Updated to include Michael Castro's poetry and interview audio, and reaction from poet Shirley Bradford LeFlore.

Except for dotting the “i’s” and crossing a “t” or two, St. Louis has its first official poet.

Michael Castro, a founder of the local River Styx poetry publication and organization, will become St. Louis’ poet laureate Jan. 1. A task force chose the University City resident from a pool of 64 names. The board of aldermen is expected to approve the nomination Friday.

Michael Castro
Credit Ros Crenshaw

St. Louis faces a number of challenges that poetry can address, Castro said, speaking of issues around the shooting death of 18-year-old Michael Brown by Ferguson police officer Darren Wilson, and a grand jury’s decision not to indict him.

He described the unrest around Ferguson as a situation that’s ready for healing.

“I think the scab has been lifted and the poison is pouring out and there’s an openness, there’s a recognition that there has to be a change,” Castro said.

‘Fear is at the root’

Castro, 69, has a Ph.D. in American Literature from Washington University where he focused on Native American mythology and culture. He’s taught at the University of Missouri–St. Louis and Lindenwood University and is widely published and nationally recognized.
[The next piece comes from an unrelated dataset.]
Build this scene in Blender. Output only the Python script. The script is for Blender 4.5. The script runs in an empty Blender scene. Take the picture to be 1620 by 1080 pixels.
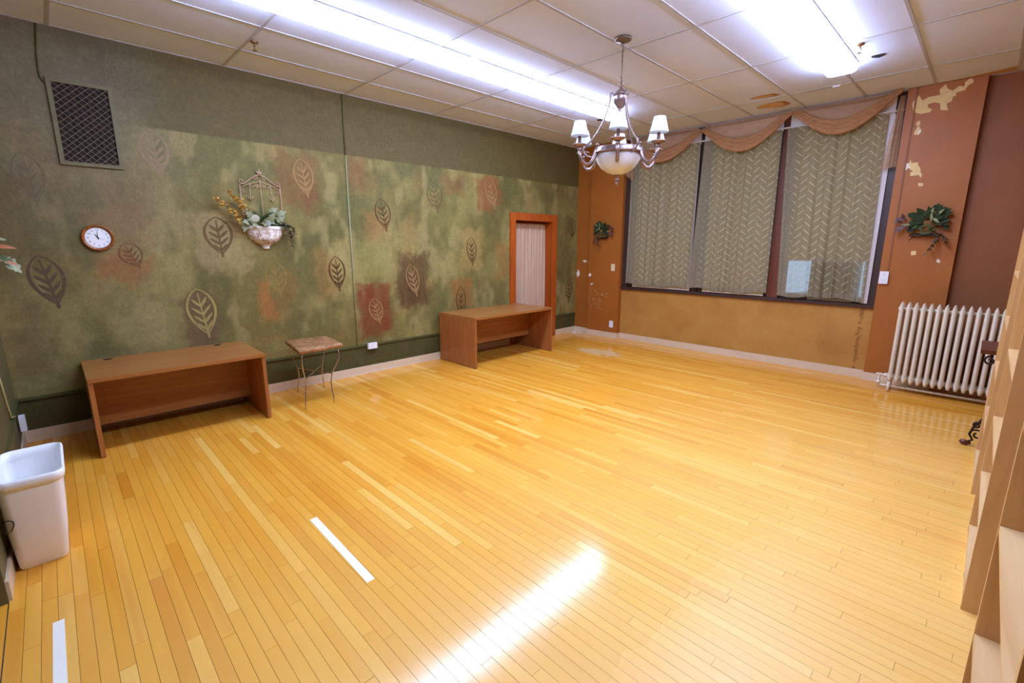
import bpy, bmesh, math, random
import numpy as np
from mathutils import Vector, Matrix
random.seed(7)
SC = bpy.context.scene
COL = SC.collection
PI = math.pi

# ------------------------------------------------------------------ camera, world, exposure
F_PX, YAW, PITCH, ROLL = 735.285, -0.7934, -0.2050, 0.0011
CAM = Vector((5.5083, 0.5738, 1.6441))
H = 3.3357            # ceiling height
YN, YF = 0.216, 7.717 # near wall, window wall
XW = 6.05             # right wall
cam = bpy.data.cameras.new('camera'); co = bpy.data.objects.new('camera', cam); COL.objects.link(co)
cam.sensor_width = 36; cam.lens = F_PX / 1620 * 36; cam.clip_start = 0.02
_f = Vector((math.sin(YAW) * math.cos(PITCH), math.cos(YAW) * math.cos(PITCH), math.sin(PITCH)))
_r = Vector((math.cos(YAW), -math.sin(YAW), 0)); _u = _r.cross(_f)
_r2 = _r * math.cos(ROLL) + _u * math.sin(ROLL); _u2 = _u * math.cos(ROLL) - _r * math.sin(ROLL)
M = Matrix((_r2, _u2, -_f)).transposed().to_4x4(); M.translation = CAM
co.matrix_world = M
SC.camera = co
SC.view_settings.view_transform = 'Standard'; SC.view_settings.look = 'None'
SC.view_settings.exposure = 2.22; SC.view_settings.gamma = 1.0; SC.view_settings.use_curve_mapping = False
W = bpy.data.worlds.new('world'); SC.world = W; W.use_nodes = True
W.node_tree.nodes['Background'].inputs[0].default_value = (0.55, 0.72, 1.0, 1)
W.node_tree.nodes['Background'].inputs[1].default_value = 0.35
LAMP = 7.0            # radiance of the fluorescent lenses
LAMP_COL = (0.74, 0.92, 1.40)

# ------------------------------------------------------------------ helpers: colour, materials
def S(r, g, b):
    f = lambda c: (c / 255 / 12.92) if c / 255 <= 0.04045 else ((c / 255 + 0.055) / 1.055) ** 2.4
    return (f(r), f(g), f(b), 1.0)
def mul(c, k): return (min(1, c[0] * k), min(1, c[1] * k), min(1, c[2] * k), 1)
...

Castro studied the art and culture of India as a Fulbright Fellow in 1990. He has published and translated numerous poetry books as well as a book of prose called “Interpreting the Indian: Twentieth Century Poets and the Native America.” He was named a Warrior Poet by St. Louis’ Word in Motion in 2005.

Castro acknowledges he takes on the role of poet laureate at a difficult time in St. Louis. He says poetry can provide clarity as well as connection.

“Words provide moments of identity with quote-unquote ‘the other,’ moments of simple recognition of our common humanity,” he said.

Castro is Jewish with Spanish roots. He plans to work with a diverse group of local poets to make sure every voice is heard during his two-year term.

“I would hope, as poet laureate, to bring the various strands of the poetry community together through initiating some programs that would accomplish that and bring in diverse audiences,” he said.

Castro wrote a poem about Brown’s death and its aftermath, referring to the police as a threat (see full poem, below). His feelings about the demonstrators and law enforcement are clear, and he feels compelled to speak what’s in his heart.

“I think there are certain situations where the poet is obligated to tell what he or she sees as the truth,” Castro said. “I think the main point in that poem is that fear is at the root of all of this. If there was not fear on both sides of the equation, the Michael Brown tragedy would not happen.”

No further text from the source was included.